And the bonus is, it wasn’t written by me, but by someone much better, and better still, now long since gone past the point of copyright concerns!
Besides, the letter is written to someone named Kappus, which I repeatedly misread as Krappus, so that’s comic gold right there…
Rome, 23 December 1903
My dear Mr Kappus,
You shall not go without greetings from me at Christmas time, when you are perhaps finding your solitude harder than usual to bear among all the festivities. But if you notice that it is great, then be glad of it; for what (you must ask yourself) would a solitude be that was not great?

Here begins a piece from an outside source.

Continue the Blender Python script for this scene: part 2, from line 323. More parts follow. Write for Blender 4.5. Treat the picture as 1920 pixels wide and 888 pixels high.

There is only one solitude, and it is vast and not easy to bear and almost everyone has moments when they would happily exchange it for some form of company, be it ever so banal or trivial, for the illusion of some slight correspondence with whoever one happens to come across, however unworthy …
But perhaps those are precisely the hours when solitude grows, for its growth is painful like the growth of boys and sad like the beginning of spring. But that must not put you off. What is needed is this, and this alone: solitude, great inner loneliness. Going into oneself and not meeting anyone for hours – that is what one must arrive at. Loneliness of the kind one knew as a child, when the grown-ups went back and forth bound up in things which seemed grave and weighty because they looked so busy, and because one had no idea what they were up to.
And when one day you realize that their preoccupations are meagre, their professions barren and no longer connected to life, why not continue to look on them like a child, as if on something alien, drawing on the depths of your own world, on the expanse of your own solitude, which itself is work and achievement and a vocation?
Why wish to exchange a child’s wise incomprehension for rejection and contempt, when incomprehension is solitude, whereas rejection and contempt are ways of participating in what, by precisely these means, you want to sever yourself from?
- R. M. Rilke
This is superb! Thank you so much for sharing. It’s reassuring to be reminded that the newish trend of being present in the NOW and developing our ability to be in silence more frequently and be (more than) okay with that is knowledge that has always been known and practiced, probably as far back as humans have existed. It often feels like so few understand and accept this way of living (including myself for the better part of my years) but also comforting to know that there are and always have been folks who get it. Peace exists in the silence.